What, however, was most surprising was the total absence of any acceptance of responsibility for anything that might be happening in Scotland on the part of the unionist parties who have created the current almost unmanageable devolved financial settlement for that country.

If they are honest (and they are not), they would have to admit that the current devolution settlement is rotten to its core.

They would also have to accept that it is their neoliberal policies that make it almost impossible for the Scottish government to meet the needs of the people of that country.

And they, too, would have to admit that if they provide the Scottish government with no borrowing powers of any consequence, it is inevitable that it will not be able to fund the required levels of infrastructure investment that Scotland is desperately in need of.

They would also have to admit that it is their policies now putting pressure on public services in Scotland, not least by imposing recruitment freezes right across the public sector which are bound to prejudice the quality of services that can be supplied.

They will also have to admit, in the case of Labour, that the punishment being handed out to pensioners is entirely their responsibility.

But that would be all too much for these neoliberal, anti-Scottish parties who want to play politics at Holyrood but who have between them not a single person actually capable of making the decisions that any Scottish government might need to take, most especially if the current settlement continues.

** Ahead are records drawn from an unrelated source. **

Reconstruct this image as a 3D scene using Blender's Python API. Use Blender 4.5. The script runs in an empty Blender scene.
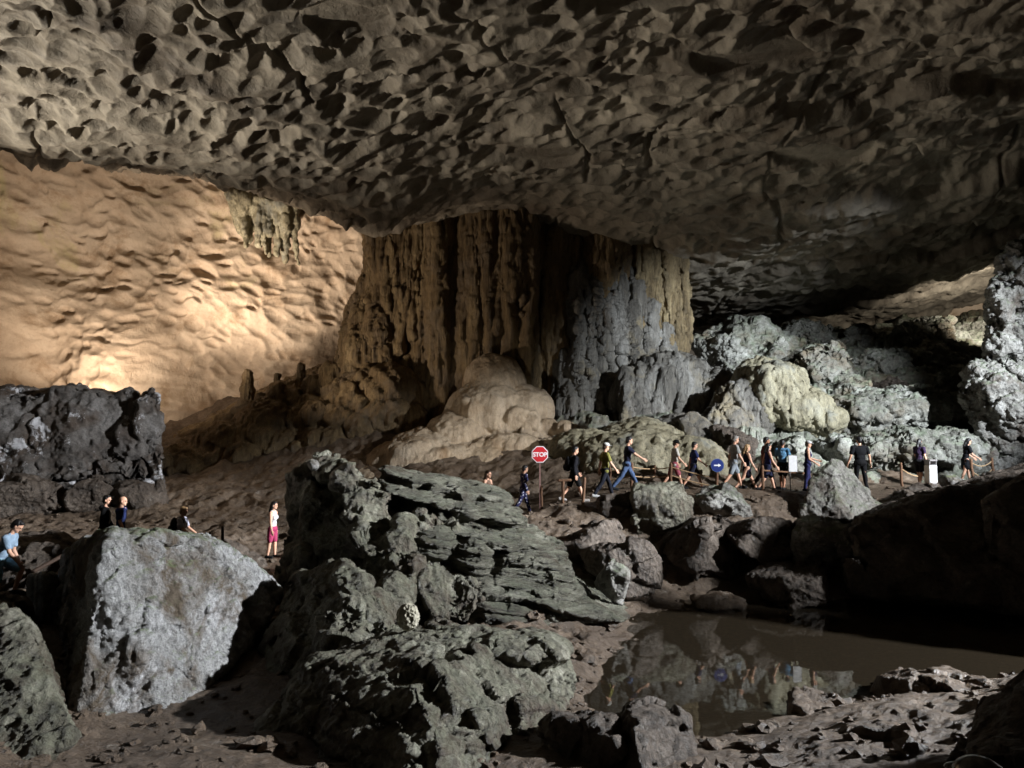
import bpy, bmesh, math, random
import numpy as np
from mathutils import Vector, Matrix, noise as mnoise

random.seed(7)
rng = np.random.default_rng(7)
SC = bpy.context.scene
COL = SC.collection
PI = math.pi

# ------------------------------------------------------------------ camera
F = 773.0
HZ = 430.0
PITCH = math.atan((HZ - 384.0) / F)
CAM = np.array([0.0, 0.0, 4.4])
cd = bpy.data.cameras.new('camera')
cam = bpy.data.objects.new('camera', cd)
COL.objects.link(cam)
cam.location = CAM
cam.rotation_euler = (PI / 2 + PITCH, 0, 0)
cd.sensor_width = 36.0
cd.lens = 36.0 * F / 1024.0
cd.clip_start = 0.05
cd.clip_end = 500
SC.camera = cam
_c, _s = math.cos(PITCH), math.sin(PITCH)


def P(px, py, Y):
    """world point that stands Y metres away (measured along +y) in the direction of a pixel"""
    a = px - 512.0
    b = 384.0 - py
    d = np.array([a, F * _c - b * _s, F * _s + b * _c])
    return CAM + d * (Y / d[1])


def G(px, Y):
    """x of a pixel column at distance Y"""
    return P(px, HZ, Y)[0]


# ------------------------------------------------------------------ noise
def _h(ix, iy, iz, seed):
    h = (ix.astype(np.int64) * 374761393 + iy.astype(np.int64) * 668265263 + iz.astype(np.int64) * 2147483647 + seed * 1274126177) & 0xFFFFFFFF
    h = ((h ^ (h >> 13)) * 1274126177) & 0xFFFFFFFF
    h = ((h ^ (h >> 16)) * 2246822519) & 0xFFFFFFFF
    return (h ^ (h >> 15)) & 0xFFFFFFFF


def _perlin(p, seed):
    i = np.floor(p).astype(np.int64)
    f = p - i
    w = f * f * f * (f * (f * 6 - 15) + 10)
    out = np.zeros(len(p))
    for dx in (0, 1):
        wx = w[:, 0] if dx else 1 - w[:, 0]
        for dy in (0, 1):
            wy = w[:, 1] if dy else 1 - w[:, 1]
            for dz in (0, 1):
                wz = w[:, 2] if dz else 1 - w[:, 2]
                h = _h(i[:, 0] + dx, i[:, 1] + dy, i[:, 2] + dz, seed)
                gx = (h & 1023) / 511.5 - 1
                gy = ((h >> 10) & 1023) / 511.5 - 1
                gz = ((h >> 20) & 1023) / 511.5 - 1
                out += wx * wy * wz * (gx * (f[:, 0] - dx) + gy * (f[:, 1] - dy) + gz * (f[:, 2] - dz))
    return out * 1.3


def perlin(p, seed=0):
    if len(p) <= 200000:
        return _perlin(p, seed)
    return np.concatenate([_perlin(p[a:a + 200000], seed) for a in range(0, len(p), 200000)])


def fbm(p, octv=4, seed=0, gain=0.5, lac=2.03):
    o = np.zeros(len(p)); a = 1.0; q = np.array(p, dtype=float)
    for k in range(octv):
        o += a * perlin(q, seed + k * 17)
        q = q * lac + 3.7
        a *= gain
    return o


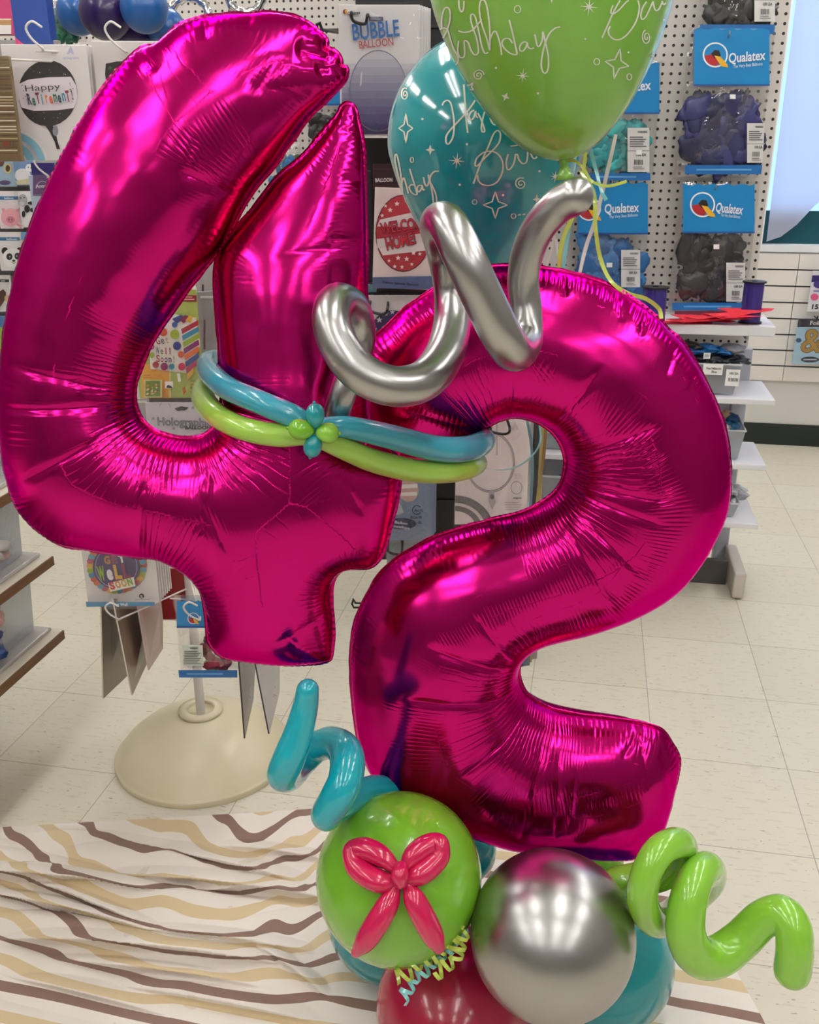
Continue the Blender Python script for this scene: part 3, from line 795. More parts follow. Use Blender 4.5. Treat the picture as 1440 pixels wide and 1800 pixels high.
twist('twisted_tube_balloon', 'lime green balloon tube spiralling out to the right of the silver balloon', [
    (1040, 1563, 1.11, 16), (1080, 1550, 1.095, 24), (1125, 1545, 1.09, 29), (1170, 1532, 1.085, 29), (1198, 1505, 1.06, 27), (1194, 1482, 1.02, 27), (1160, 1495, 0.99, 27), (1135, 1540, 0.975, 27), (1130, 1585, 0.975, 28), (1148, 1618, 1.0, 28), (1180, 1612, 1.05, 28), (1215, 1580, 1.08, 28), (1246, 1548, 1.06, 28),
    (1243, 1526, 1.02, 29), (1221, 1548, 0.985, 31), (1207, 1600, 0.965, 33), (1207, 1648, 0.96, 35), (1228, 1681, 0.965, 36), (1262, 1681, 0.975, 35), (1302, 1653, 0.985, 33), (1340, 1617, 0.985, 32), (1374, 1606, 0.975, 32), (1394, 1630, 0.96, 32), (1397, 1670, 0.95, 32), (1393, 1706, 0.95, 32)], L_LIME2)

# the two long balloons tied round both numerals
twist('tube_balloon_band', 'light teal balloon tube, the upper of the pair tied round both numerals', [
    (368, 636, 1.20, 19), (370, 655, 1.14, 21), (400, 682, 1.07, 21), (450, 704, 1.03, 21), (510, 729, 1.02, 21), (556, 748, 1.02, 16), (610, 751, 1.03, 20), (680, 766, 1.07, 22), (760, 787, 1.13, 23), (810, 790, 1.165, 23), (842, 782, 1.21, 22), (852, 770, 1.27, 18), (830, 762, 1.34, 16), (740, 745, 1.38, 16),
    (620, 715, 1.38, 16), (500, 680, 1.33, 16), (420, 650, 1.28, 16), (385, 634, 1.25, 17)], L_TEALP, closed=True, seg=20)
twist('tube_balloon_band', 'yellow-green balloon tube, the lower of the pair tied round both numerals', [
    (362, 676, 1.20, 18), (358, 702, 1.14, 21), (384, 732, 1.07, 21), (430, 754, 1.03, 21), (490, 765, 1.02, 21), (548, 768, 1.02, 16), (600, 786, 1.03, 20), (660, 811, 1.07, 21), (730, 827, 1.12, 21), (790, 829, 1.16, 20), (828, 822, 1.20, 18), (840, 812, 1.27, 16), (815, 806, 1.34, 14), (730, 790, 1.38, 14),
    (610, 755, 1.38, 14), (490, 715, 1.33, 14), (410, 688, 1.27, 15), (376, 673, 1.24, 16)], L_LIMEP, closed=True, seg=20)
fl_ = empty('balloon_flower', at(552, 757, 1.0))
tag(fl_, 'small four-bubble balloon flower knotted in the middle of the band', 'balloon flower')
inv = fl_.matrix_basis.inverted()
def bubble(p0, p1, r, m, knot):
    a = at(*p0, 0.995); c = at(*p1, 0.995); R = r * mpp(*p0, 0.995)
    mid = (a + c) / 2; ax = (c - a) / np.linalg.norm(c - a); h = np.linalg.norm(c - a) / 2
    prof = [(max(R * math.cos(t) * (1 - 0.14 * math.sin(t)), 0.0), h * math.sin(t)) for t in np.linspace(-math.pi / 2, math.pi / 2, 20)]
    rot = Vector((0, 0, 1)).rotation_difference(Vector(-ax)).to_matrix().to_4x4()
    q = MB(); q.lathe(prof, m, 28)
    o = q.build('bubble', fl_, smooth=True)
    o.matrix_basis = inv @ (Matrix.Translation(Vector(mid)) @ rot)
    k = MB(); k.tube([(0, 0, -h + .002), (0, 0, -h + .0005), (0.0004, 0, -h - .0008)], [0.0014, 0.0016, 0.0019], m, seg=8)
    k.build('knot', o, smooth=True)
bubble((556, 752), (553, 709), 16.5, L_TEAL, 1)
bubble((553, 758), (507, 752), 18.5, L_LIME, 1)
bubble((555, 760), (596, 762), 18.5, L_LIME2, 1)
bubble((556, 764), (545, 803), 16.5, L_TEAL, 1)

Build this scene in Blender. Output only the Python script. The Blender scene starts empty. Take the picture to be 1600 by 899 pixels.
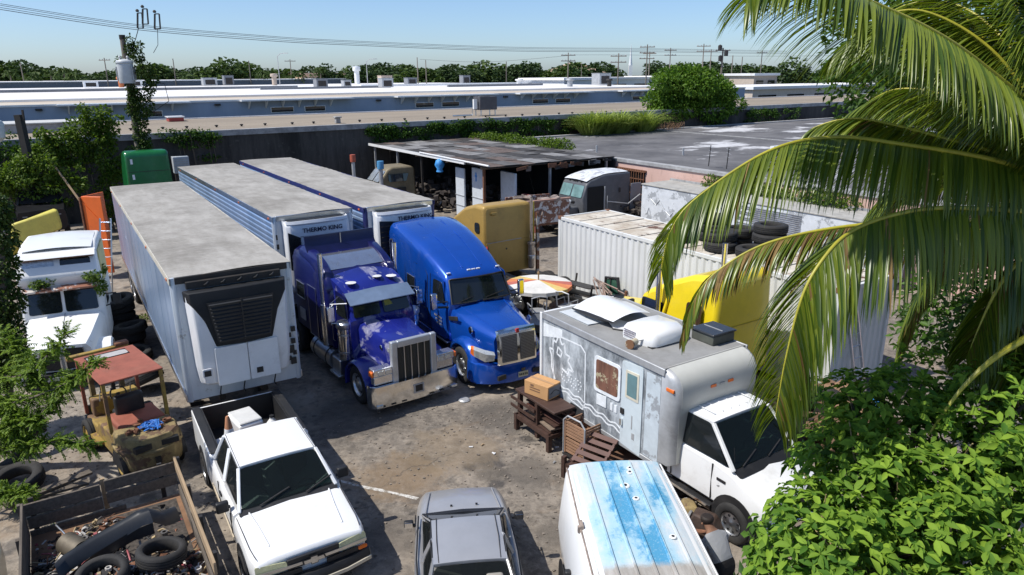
import bpy, bmesh, math, random
import numpy as np
from mathutils import Vector, Matrix, noise as mnoise
random.seed(7)
R = math.radians
scene = bpy.context.scene
C = scene.collection

# ---------------------------------------------------------------- camera, sky, sun, exposure
cam_d = bpy.data.cameras.new('camera'); cam = bpy.data.objects.new('camera', cam_d); C.objects.link(cam)
cam_d.sensor_fit = 'HORIZONTAL'; cam_d.sensor_width = 36.0; cam_d.lens = 36.0 * 1106.8 / 1600.0
cam_d.clip_start = 0.1; cam_d.clip_end = 6000
cam.matrix_world = Matrix.Translation((0, 0, 8.254)) @ Matrix.Rotation(R(90 - 16.758), 4, 'X') @ Matrix.Rotation(R(-0.472), 4, 'Z')
scene.camera = cam
SUN_EL, SUN_AZ = 56.0, 17.0           # shadows fall along (cos, sin) of SUN_AZ
world = bpy.data.worlds.new('World'); scene.world = world; world.use_nodes = True
wn = world.node_tree; wn.nodes.clear()
wo = wn.nodes.new('ShaderNodeOutputWorld'); wb = wn.nodes.new('ShaderNodeBackground'); ws = wn.nodes.new('ShaderNodeTexSky')
ws.sky_type = 'NISHITA'; ws.sun_disc = False; ws.sun_elevation = R(SUN_EL)
ws.sun_rotation = R(270 - SUN_AZ)     # sun stands behind and to the left of the camera
ws.air_density = 0.78; ws.dust_density = 0.8; ws.ozone_density = 6.5; ws.altitude = 0
wb.inputs['Strength'].default_value = 0.135
wn.links.new(ws.outputs[0], wb.inputs['Color']); wn.links.new(wb.outputs[0], wo.inputs['Surface'])
sun_d = bpy.data.lights.new('sun', 'SUN'); sun_d.energy = 4.3; sun_d.angle = R(0.53); sun_d.color = (1.0, 0.955, 0.88)
sun = bpy.data.objects.new('sun', sun_d); C.objects.link(sun)
_sd = Vector((math.cos(R(SUN_AZ)) * math.cos(R(SUN_EL)), math.sin(R(SUN_AZ)) * math.cos(R(SUN_EL)), -math.sin(R(SUN_EL))))
sun.rotation_euler = _sd.to_track_quat('-Z', 'Y').to_euler(); sun.location = (-20, -8, 40)
vs = scene.view_settings; vs.view_transform = 'Standard'; vs.look = 'None'; vs.gamma = 1.0; vs.exposure = 0.25; vs.use_curve_mapping = False
scene.cycles.max_bounces = 8; scene.cycles.transparent_max_bounces = 12
scene.cycles.use_denoising = True

# ---------------------------------------------------------------- lot frame: everything in the yard stands square to it
LOT = R(33.0)
def lot(u, v, z=0.0):
    return (u * math.cos(LOT) - v * math.sin(LOT), u * math.sin(LOT) + v * math.cos(LOT), z)
NOSE = R(-57.0)      # heading of a vehicle parked nose out

# ---------------------------------------------------------------- mesh helpers
class M:
    def __init__(s): s.v = []; s.f = []
    def add(s, vs_, fs_):
        o = len(s.v); s.v += [tuple(map(float, p)) for p in vs_]; s.f += [tuple(i + o for i in f) for f in fs_]; return s
    def box(s, c, d, rz=0.0, rx=0.0, ry=0.0):
        m = Matrix.Translation(c) @ Matrix.Rotation(rz, 4, 'Z') @ Matrix.Rotation(ry, 4, 'Y') @ Matrix.Rotation(rx, 4, 'X')
        p = [m @ Vector((x * d[0] / 2, y * d[1] / 2, z * d[2] / 2)) for x in (-1, 1) for y in (-1, 1) for z in (-1, 1)]
        return s.add(p, [(0, 1, 3, 2), (4, 6, 7, 5), (0, 4, 5, 1), (2, 3, 7, 6), (0, 2, 6, 4), (1, 5, 7, 3)])
    def bb(s, x0, x1, y0, y1, z0, z1): return s.box(((x0 + x1) / 2, (y0 + y1) / 2, (z0 + z1) / 2), (abs(x1 - x0), abs(y1 - y0), abs(z1 - z0)))
    def bar(s, a, b, w, h=None, up=(0, 0, 1)):
        a = Vector(a); b = Vector(b); h = h or w; d = (b - a).normalized(); up = Vector(up)
        if abs(d.dot(up)) > .98: up = Vector((1, 0, 0))
        r = d.cross(up).normalized(); u = r.cross(d)
        p = [q + r * (i * w / 2) + u * (j * h / 2) for q in (a, b) for i in (-1, 1) for j in (-1, 1)]
        return s.add(p, [(0, 1, 3, 2), (4, 6, 7, 5), (0, 4, 5, 1), (2, 3, 7, 6), (0, 2, 6, 4), (1, 5, 7, 3)])
    def tube(s, pts, r, n=8, cap=True):
        pts = [Vector(p) for p in pts]; k = len(pts); rs = r if isinstance(r, (list, tuple)) else [r] * k
        V_, F_ = [], []; prev = None
        for i, p in enumerate(pts):
            d = (pts[min(i + 1, k - 1)] - pts[max(i - 1, 0)]).normalized()
            if prev is None:
                a = d.orthogonal().normalized()
            else:
                a = (prev - d * prev.dot(d)); a = a.normalized() if a.length > 1e-6 else d.orthogonal().normalized()
            prev = a; b = d.cross(a)
            V_ += [p + (a * math.cos(2 * math.pi * j / n) + b * math.sin(2 * math.pi * j / n)) * rs[i] for j in range(n)]
        for i in range(k - 1):
            for j in range(n): F_.append((i * n + j, i * n + (j + 1) % n, (i + 1) * n + (j + 1) % n, (i + 1) * n + j))
        if cap: F_ += [tuple(range(n))[::-1], tuple(range((k - 1) * n, k * n))]
        return s.add(V_, F_)
    def lathe(s, prof, n=24, c=(0, 0, 0), axis='Z', closed=False, cap0=True):
        V_, F_ = [], []; k = len(prof)
        for (r, h) in prof:
            for j in range(n):
                a = 2 * math.pi * j / n; x, y = r * math.cos(a), r * math.sin(a)
                p = (x, y, h) if axis == 'Z' else ((h, x, y) if axis == 'X' else (y, h, x))
                V_.append((p[0] + c[0], p[1] + c[1], p[2] + c[2]))
        for i in range(k if closed else k - 1):
            i2 = (i + 1) % k
            for j in range(n): F_.append((i * n + j, i * n + (j + 1) % n, i2 * n + (j + 1) % n, i2 * n + j))
        if not closed:
            if cap0 and prof[0][0] > 1e-4: F_.append(tuple(range(n))[::-1])
            if prof[-1][0] > 1e-4: F_.append(tuple(range((k - 1) * n, k * n)))
        return s.add(V_, F_)
    def loft(s, secs, loop=True, caps=True):
        n = len(secs[0]); V_ = [p for q in secs for p in q]; F_ = []
        for i in range(len(secs) - 1):
            for j in range(n if loop else n - 1):
                j2 = (j + 1) % n; F_.append((i * n + j, i * n + j2, (i + 1) * n + j2, (i + 1) * n + j))
        if caps and loop: F_ += [tuple(range(n))[::-1], tuple(range((len(secs) - 1) * n, len(secs) * n))]
        return s.add(V_, F_)
    def prism(s, poly, plane, a, b):
        f = {'XZ': lambda p, t: (p[0], t, p[1]), 'XY': lambda p, t: (p[0], p[1], t), 'YZ': lambda p, t: (t, p[0], p[1])}[plane]
        return s.loft([[f(p, a) for p in poly], [f(p, b) for p in poly]])
    def slab(s, cor, t, back=0.0):
        """polygon of 3-D corners pushed out by t along its normal (and back by `back`)"""
        cor = [Vector(c) for c in cor]; nrm = Vector((0, 0, 0))
        for i in range(len(cor)): nrm += cor[i].cross(cor[(i + 1) % len(cor)])
        nrm.normalize()
        return s.loft([[c - nrm * back for c in cor], [c + nrm * t for c in cor]])
    def pane(s, q, inset=0.0, t=.006, r=.06, back=.002, seg=3):
        """rounded inset quad lying on the quad q; normal follows winding"""
        q = [Vector(c) for c in q]; n = len(q); c0 = sum(q, Vector()) / n
        if inset:
            qq = []
            for i in range(n):
                a, b, c = q[i - 1], q[i], q[(i + 1) % n]
                e1 = (a - b).normalized(); e2 = (c - b).normalized(); sn = max(.3, e1.cross(e2).length)
                qq.append(b + (e1 + e2) * (inset / sn))
            q = qq
        out = []
        for i in range(n):
            a, b, c = q[i - 1], q[i], q[(i + 1) % n]; rr = min(r, (a - b).length * .45, (c - b).length * .45)
            p1 = b + (a - b).normalized() * rr; p2 = b + (c - b).normalized() * rr
            for k in range(seg + 1):
                t_ = k / seg; out.append(p1 * (1 - t_) ** 2 + b * 2 * t_ * (1 - t_) + p2 * t_ ** 2)
        return s.slab(out, t, back)
    def grid(s, fn, nu, nv):
        V_ = [fn(i / nu, j / nv) for i in range(nu + 1) for j in range(nv + 1)]
        return s.add(V_, [(i * (nv + 1) + j, (i + 1) * (nv + 1) + j, (i + 1) * (nv + 1) + j + 1, i * (nv + 1) + j + 1) for i in range(nu) for j in range(nv)])
    def mesh(s, name, smooth=None, fix=True):
        me = bpy.data.meshes.new(name); me.from_pydata(s.v, [], s.f)
        if fix:
            bm = bmesh.new(); bm.from_mesh(me); bmesh.ops.recalc_face_normals(bm, faces=bm.faces); bm.to_mesh(me); bm.free()
        if smooth is not None:
            me.shade_smooth()
            if smooth < 180: me.set_sharp_from_angle(angle=R(smooth))
        me.update(); return me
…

So, what we saw was a total denial of the reality of the British economic malaise by those parties that created it in 2009. In microcosm, we did, as a result, see the whole problem of British politics laid out. There was total denial of responsibility on the part of all those who have created the austerity that Scotland will face; however overwhelming is the evidence of their guilt.

No wonder we're in a mess. Neoliberalism has reduced politics to the level of farce. No wonder people have had enough of it.